BAKU, Azerbaijan, July 11. The European Bank for Reconstruction and Development (EBRD) has placed the largest green bond deal in its history with a deal to issue 1 billion euros in green bonds for 7 years, Trend reports.
According to the EBRD, the new issue marks the bank's return to the euro market after a three-year absence. It follows the EBRD's $1 billion 10-year and $2.5 billion 5-year deals earlier this year.
The new euro bond offers an annual interest rate of 2.875 percent and was priced at a slight discount, making the effective interest rate 2.898 percent.

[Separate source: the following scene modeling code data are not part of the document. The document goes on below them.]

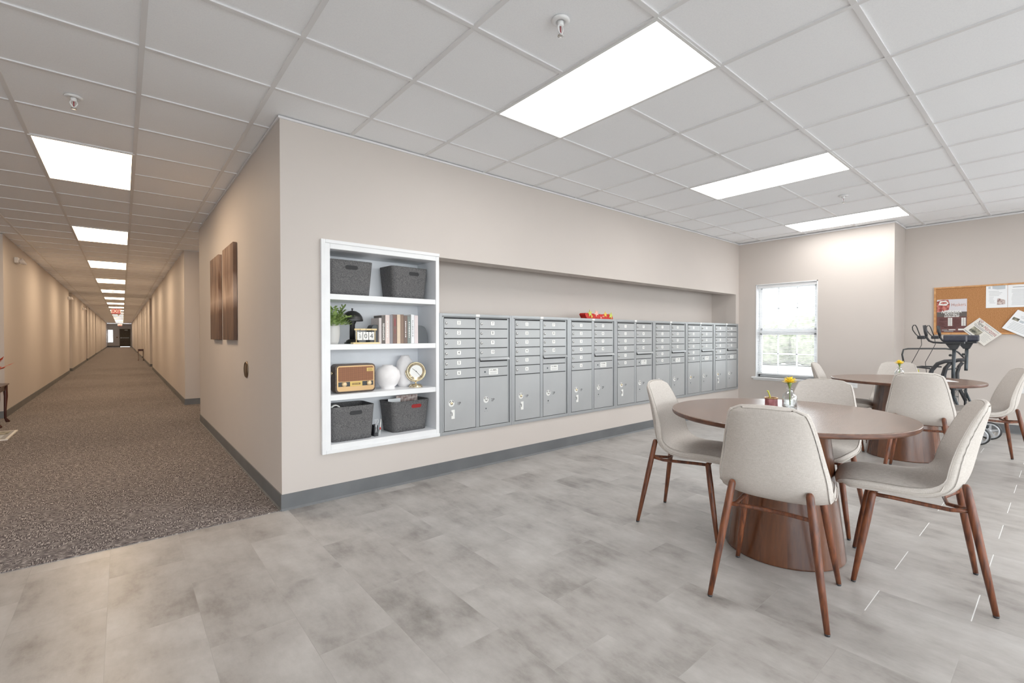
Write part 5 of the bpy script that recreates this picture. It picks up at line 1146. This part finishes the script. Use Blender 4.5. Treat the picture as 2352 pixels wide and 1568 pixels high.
# ------------------------------------------------------------------ world, camera, colour management
w = bpy.data.worlds.new('World'); sc.world = w; w.use_nodes = True
nt = w.node_tree; nt.nodes.clear()
o = nt.nodes.new('ShaderNodeOutputWorld'); bg = nt.nodes.new('ShaderNodeBackground')
tcw = nt.nodes.new('ShaderNodeTexCoord'); sxy = nt.nodes.new('ShaderNodeSeparateXYZ'); cr = nt.nodes.new('ShaderNodeValToRGB')
nt.links.new(tcw.outputs['Generated'], sxy.inputs[0]); nt.links.new(sxy.outputs['Z'], cr.inputs['Fac'])
cr.color_ramp.elements[0].color = (0.95, 0.98, 1, 1); cr.color_ramp.elements[1].color = (0.86, 0.93, 1.0, 1)
nt.links.new(cr.outputs['Color'], bg.inputs['Color']); bg.inputs['Strength'].default_value = 7.5
nt.links.new(bg.outputs[0], o.inputs[0])

cam = bpy.data.cameras.new('camera'); co = bpy.data.objects.new('camera', cam); COL.objects.link(co)
cam.sensor_width = 36.0; cam.lens = 36.0*1067.71/2352; cam.clip_start = 0.05; cam.clip_end = 200
yaw, pitch, roll = 0.697657, -0.0113092, -0.00075939
fw = Vector((math.sin(yaw)*math.cos(pitch), math.cos(yaw)*math.cos(pitch), math.sin(pitch)))
r0 = Vector((math.cos(yaw), -math.sin(yaw), 0)); u0_ = r0.cross(fw)
rr_ = r0*math.cos(roll)+u0_*math.sin(roll); uu_ = -r0*math.sin(roll)+u0_*math.cos(roll)
M = frame_m((-0.821242, -3.409042, 1.181729), rr_, uu_, -fw)
co.matrix_world = M
sc.camera = co
sc.view_settings.view_transform = 'Standard'; sc.view_settings.look = 'None'; sc.view_settings.exposure = 0.0; sc.view_settings.gamma = 1.15
cy = sc.cycles
cy.use_denoising = True; cy.use_adaptive_sampling = True; cy.adaptive_threshold = 0.05; cy.adaptive_min_samples = 16; cy.max_bounces = 9; cy.diffuse_bounces = 6; cy.glossy_bounces = 3; cy.transmission_bounces = 8; cy.sample_clamp_indirect = 6.0
cy.caustics_reflective = False; cy.caustics_refractive = False
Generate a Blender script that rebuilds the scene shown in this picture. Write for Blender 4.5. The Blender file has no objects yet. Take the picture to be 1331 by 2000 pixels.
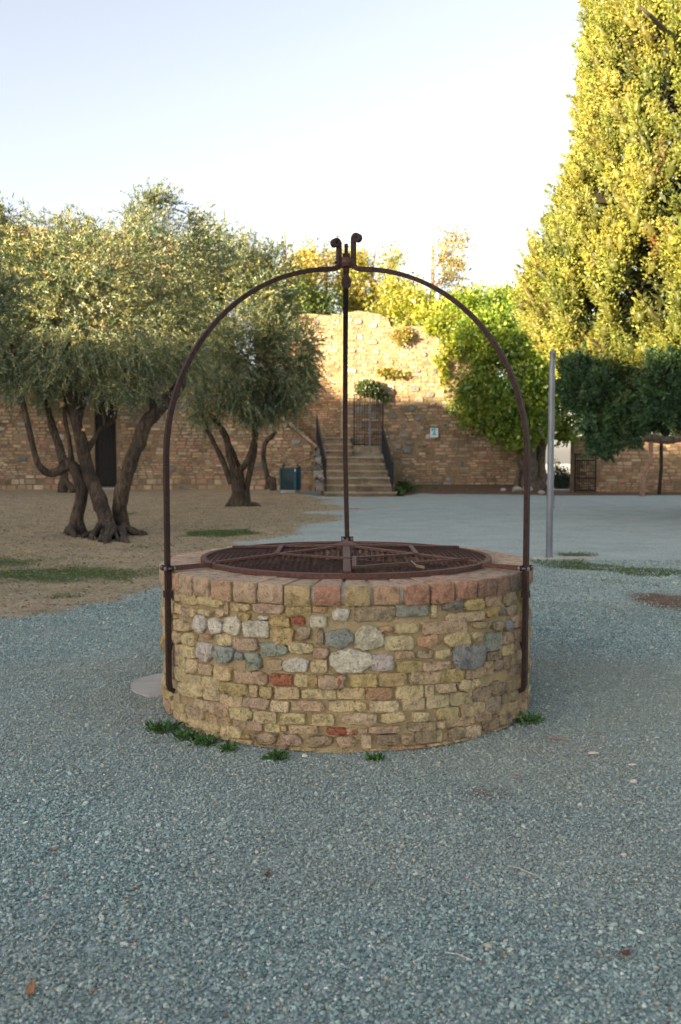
import bpy, bmesh, math, random
import numpy as np
from mathutils import Vector, Matrix

R_ = random.Random(7)
RN = np.random.default_rng(11)
SC = bpy.context.scene
COL = SC.collection

# ------------------------------------------------------------------ camera
CAM_H = 1.49
F = 1773.0                      # focal length in pixels of a 2000 px tall frame
TH = math.atan(116.0 / F)
cam = bpy.data.cameras.new('camera'); camo = bpy.data.objects.new('camera', cam); COL.objects.link(camo)
camo.location = (0, 0, CAM_H)
camo.rotation_euler = (math.pi / 2 - TH, 0, 0)
cam.sensor_fit = 'VERTICAL'; cam.sensor_height = 36; cam.sensor_width = 24
cam.lens = F / 2000 * 36
cam.clip_start = 0.1; cam.clip_end = 6000
cam.dof.use_dof = True; cam.dof.focus_distance = 4.7; cam.dof.aperture_fstop = 3.2
SC.camera = camo

# ------------------------------------------------------------------ sky, sun, exposure
SUN_EL, SUN_AZ = math.radians(9.0), math.radians(230)     # azimuth clockwise from +Y
w = bpy.data.worlds.new("World"); SC.world = w; w.use_nodes = True
nt = w.node_tree; bg = nt.nodes['Background']
sky = nt.nodes.new('ShaderNodeTexSky'); sky.sky_type = 'NISHITA'; sky.sun_disc = False
sky.sun_elevation = SUN_EL; sky.sun_rotation = SUN_AZ
sky.air_density = 1.0; sky.dust_density = 1.5; sky.ozone_density = 1.0
hs = nt.nodes.new('ShaderNodeHueSaturation'); hs.inputs['Saturation'].default_value = 0.5
nt.links.new(sky.outputs[0], hs.inputs['Color']); tint = nt.nodes.new('ShaderNodeMix'); tint.data_type = 'RGBA'; tint.blend_type = 'MULTIPLY'; tint.inputs[0].default_value = 1
tint.inputs[7].default_value = (1.035, .985, 1.01, 1)      # camera white balance of the sky light
nt.links.new(hs.outputs[0], tint.inputs[6]); nt.links.new(tint.outputs[2], bg.inputs[0])
bg.inputs[1].default_value = 0.081
sd = bpy.data.lights.new('sun', 'SUN'); so = bpy.data.objects.new('sun', sd); COL.objects.link(so)
sd.energy = 5.0; sd.angle = math.radians(0.5); sd.color = (1.0, 0.78, 0.47)
sv = Vector((math.sin(SUN_AZ) * math.cos(SUN_EL), math.cos(SUN_AZ) * math.cos(SUN_EL), math.sin(SUN_EL)))
so.rotation_euler = sv.to_track_quat('Z', 'Y').to_euler(); so.location = (-20, -20, 30)
SC.view_settings.view_transform = 'Standard'; SC.view_settings.look = 'None'
SC.view_settings.gamma = 1; SC.view_settings.use_curve_mapping = False
SC.view_settings.exposure = 2.5

# ------------------------------------------------------------------ helpers
def P(px, py, Y):
    """point at depth Y that the photograph shows at pixel (px, py)"""
    c, s = math.cos(TH), math.sin(TH)
    a, b = (px - 665.5) / F, (1000 - py) / F
    dy = c + b * s; dz = -s + b * c
    k = Y / dy
    return (a * k, Y, CAM_H + dz * k)

def G(px, py, z=0.0):
    """point on the ground at pixel"""
    c, s = math.cos(TH), math.sin(TH)
    a, b = (px - 665.5) / F, (1000 - py) / F
    dy = c + b * s; dz = -s + b * c
    k = (z - CAM_H) / dz
    return (a * k, dy * k, z)

def hash3(ix, iy, iz):
    n = (ix * 374761393 + iy * 668265263 + iz * 2147483647) & 0xffffffff
    n = ((n ^ (n >> 13)) * 1274126177) & 0xffffffff
    return ((n ^ (n >> 16)) & 0xffff) / 65535.0

def vnoise(p):
    p = np.asarray(p, dtype=float)
    i = np.floor(p).astype(np.int64); f = p - i; f = f * f * (3 - 2 * f)
    r = 0
    for dx in (0, 1):
        for dy in (0, 1):
            for dz in (0, 1):
                wgt = (f[:, 0] if dx else 1 - f[:, 0]) * (f[:, 1] if dy else 1 - f[:, 1]) * (f[:, 2] if dz else 1 - f[:, 2])
                r = r + wgt * hash3(i[:, 0] + dx, i[:, 1] + dy, i[:, 2] + dz)
    return r * 2 - 1

def fbm(p, o=3):
    p = np.asarray(p, dtype=float); r = 0; a = 1; t = 0
    for k in range(o):
        r = r + a * vnoise(p * 2 ** k + 17.3 * k); t += a; a *= .5
    return r / t

def mesh_np(name, V, Fc, mat, parent=None, cols=None, smooth=False, kind=None, uv=None):
    """V (n,3), Fc (m,k) numpy with constant k, or a list of faces"""
    V = np.asarray(V, dtype=np.float32)
    me = bpy.data.meshes.new(name)
    if isinstance(Fc, np.ndarray):
        m, k = Fc.shape
        me.vertices.add(len(V)); me.vertices.foreach_set('co', V.ravel())
        me.loops.add(m * k); me.loops.foreach_set('vertex_index', Fc.astype(np.int32).ravel())
        me.polygons.add(m)
        me.polygons.foreach_set('loop_start', np.arange(0, m * k, k, dtype=np.int32))
        me.polygons.foreach_set('loop_total', np.full(m, k, dtype=np.int32))
        me.update(calc_edges=True)
    else:
        me.from_pydata(V.tolist(), [], Fc); me.update()
    if smooth:
        me.polygons.foreach_set('use_smooth', np.ones(len(me.polygons), dtype=bool))
    if cols is not None:
        cols = np.asarray(cols, dtype=np.float32)
        if cols.ndim == 1: cols = np.tile(cols, (len(V), 1))
        c4 = np.ones((len(V), 4), dtype=np.float32); c4[:, :3] = cols
        at = me.attributes.new('Col', 'FLOAT_COLOR', 'POINT'); at.data.foreach_set('color', c4.ravel())
    if mat: me.materials.append(mat)
    o = bpy.data.objects.new(name, me); COL.objects.link(o)
    if parent: o.parent = parent
    if kind: o['kind'] = kind
    return o

def thing(name, label, cat, group=None):
    o = bpy.data.objects.new(name, None); COL.objects.link(o); o.empty_display_size = .1
    o['label'] = label; o['category'] = cat
    if group: o['group'] = group
    return o

def tag(o, label, cat, group=None, kind=None):
    o['label'] = label; o['category'] = cat
    if group: o['group'] = group
    if kind: o['kind'] = kind
    return o

class MB:
    """collects simple shapes into ONE mesh"""
    def __init__(s): s.v = []; s.f = []; s.c = []
    def add(s, V, Fc, col=(.5, .5, .5)):
        n = len(s.v); s.v += [tuple(p) for p in V]; s.f += [tuple(i + n for i in f) for f in Fc]
        s.c += [tuple(col)] * len(V)
    def box(s, x0, x1, y0, y1, z0, z1, col=(.5, .5, .5), j=0.0):
        V = [(x, y, z) for z in (z0, z1) for y in (y0, y1) for x in (x0, x1)]
        if j: V = [(a + R_.uniform(-j, j), b + R_.uniform(-j, j), c + R_.uniform(-j, j)) for a, b, c in V]
        s.add(V, [(0, 2, 3, 1), (4, 5, 7, 6), (0, 1, 5, 4), (2, 6, 7, 3), (0, 4, 6, 2), (1, 3, 7, 5)], col)
    def tube(s, pts, rad, n=6, col=(.5, .5, .5), cap=True, jit=0.0, flat=1.0):
        pts = [Vector(p) for p in pts]
        if not hasattr(rad, '__len__'): rad = [rad] * len(pts)
        t0 = (pts[1] - pts[0]).normalized()
        up = Vector((0, 0, 1)) if abs(t0.z) < .9 else Vector((0, 1, 0))
        a = t0.cross(up).normalized()
        V = []
        for i, p in enumerate(pts):
            t = (pts[min(i + 1, len(pts) - 1)] - pts[max(i - 1, 0)]).normalized()
            a = (a - t * a.dot(t)).normalized(); b = t.cross(a)
            for k in range(n):
                an = 2 * math.pi * k / n
                rr = rad[i] * (1 + (R_.uniform(-jit, jit) if jit else 0))
                V.append(p + a * math.cos(an) * rr + b * math.sin(an) * rr * flat)
        Fc = [(i * n + k, i * n + (k + 1) % n, (i + 1) * n + (k + 1) % n, (i + 1) * n + k) for i in range(len(pts) - 1) for k in range(n)]
        if cap: Fc += [tuple(range(n - 1, -1, -1)), tuple((len(pts) - 1) * n + k for k in range(n))]
        s.add(V, Fc, col)
    def bar(s, pts, side, w_, t_, col=(.5, .5, .5)):
        """flat bar swept along pts: width w_ along the vector(s) side, thickness t_ across"""
        pts = [Vector(p) for p in pts]; V = []
        for i, p in enumerate(pts):
            t = (pts[min(i + 1, len(pts) - 1)] - pts[max(i - 1, 0)]).normalized()
            sd_ = Vector(side); sd_ = (sd_ - t * sd_.dot(t)).normalized(); nn = t.cross(sd_)
            for a, b in ((-1, -1), (1, -1), (1, 1), (-1, 1)):
                V.append(p + sd_ * a * w_ / 2 + nn * b * t_ / 2)
        Fc = [(i * 4 + k, i * 4 + (k + 1) % 4, (i + 1) * 4 + (k + 1) % 4, (i + 1) * 4 + k) for i in range(len(pts) - 1) for k in range(4)]
        Fc += [(3, 2, 1, 0), tuple((len(pts) - 1) * 4 + k for k in range(4))]
        s.add(V, Fc, col)
    def build(s, name, mat, parent=None, smooth=False, kind=None):
        return mesh_np(name, s.v, s.f, mat, parent, np.array(s.c), smooth, kind)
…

This is 47.5 basis points higher than the current DBR maturing in 2031.
"The green bond was issued off EBRD’s Environmental Sustainability Programme, where proceeds are earmarked to support a specific portfolio of green projects, which currently comprises investments included in energy efficiency, renewable energy, water management, waste management, pollution prevention, and control/sustainable transport," the bank noted.
Meanwhile, the EBRD is acquiring a stake in Premier Energy PLC, one of the fastest-growing vertically integrated energy infrastructure companies in Southern and Eastern Europe, to support investments in renewable energy production facilities in Romania and Moldova.
The proceeds from the EBRD's participation in the IPO will be used to build new renewable energy production facilities, mainly in Romania, and it is estimated that the project will lead to an annual reduction in carbon dioxide emissions of more than 168,000 tons.